Scheeline Wins Innovation Award

Date
09/30/13

I am pleased to announce that Prof. Alex Scheeline is the co-winner of this year’s FACSS Innovation Award, given by the Federation of Analytical Chemistry and Spectroscopy Societies. This is a juried prize awarded to the most innovative, creative, and outstanding work that is making its world debut at a FACSS conference. The winner is selected from a special oral session featuring five candidates chosen from the many talks contributed to the program.

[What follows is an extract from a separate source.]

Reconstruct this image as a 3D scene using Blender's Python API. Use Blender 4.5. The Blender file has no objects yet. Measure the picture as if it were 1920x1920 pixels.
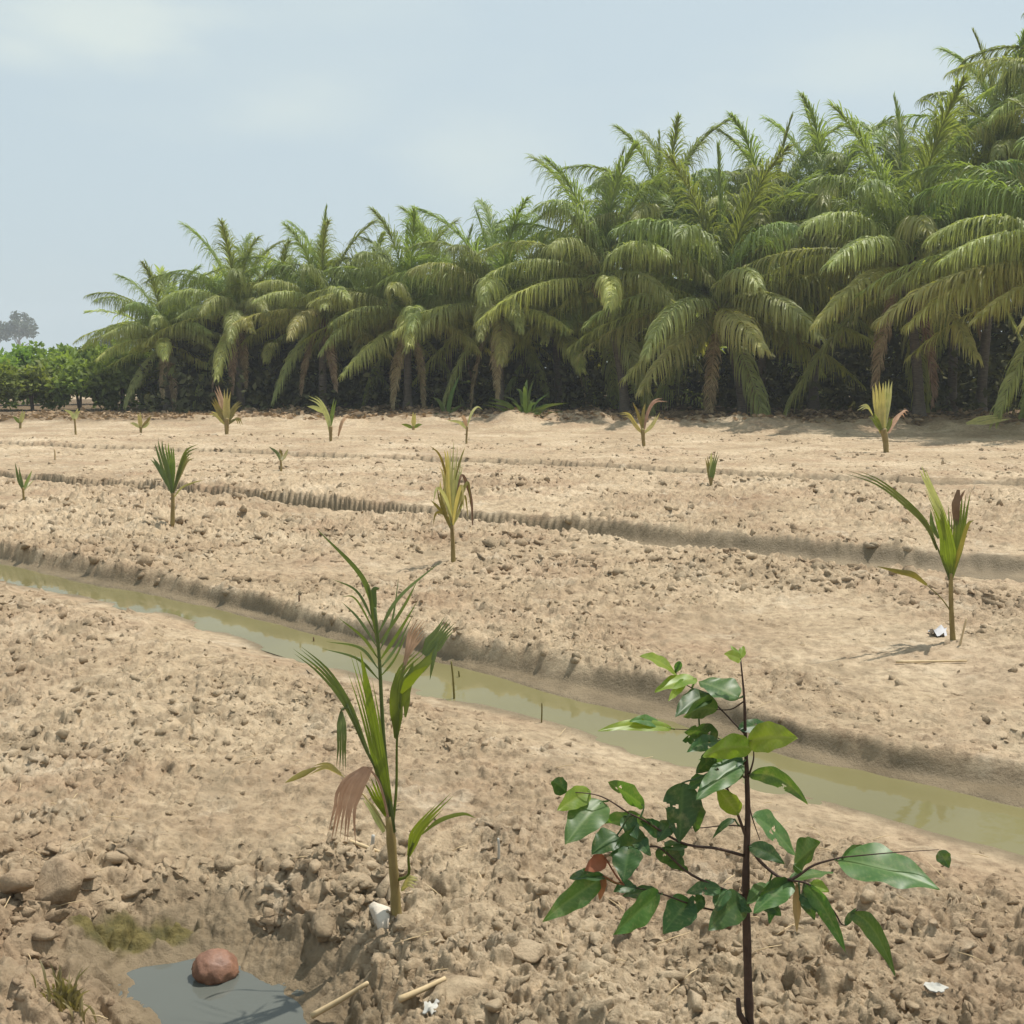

Prof. Scheeline and his co-author Bui Anh Thu from Vietnam National University of Science in Hanoi won for their invention of a way to use CMOS cameras in cell-phones to perform absorption, reflection, and fluorescence spectroscopy. By cleverly taking advantage of the fact that the camera detectors collect over a certain area, and solving issues related to alignment, calibration, dynamic range, and data reduction, the researchers showed that it is possible to obtain collect spectra with good signal-to-noise ratios, and to do so nearly instantaneously. Their results point the way to the development of truly portable and inexpensive spectrometers that can be used for a variety of field applications. The research is being commercialized by Prof. Scheeline’s start-up company SpectroClick, Inc.

Professor Scheeline received his B.S. degree from Michigan State University in 1974 and his Ph.D. from the University of Wisconsin in 1978. He joined the faculty at Illinois in 1981 and became professor emeritus in 2012. He has published extensively on the topics of nonlinear dynamics, oscillating reactions, and oxidative stress, and has previously received the William F. Meggars Award of the Society for Applied Spectroscopy, a Camille and Henry Dreyfus Foundation Special Grant in the Chemical Sciences, and is a Fellow of the Society for Applied Spectroscopy.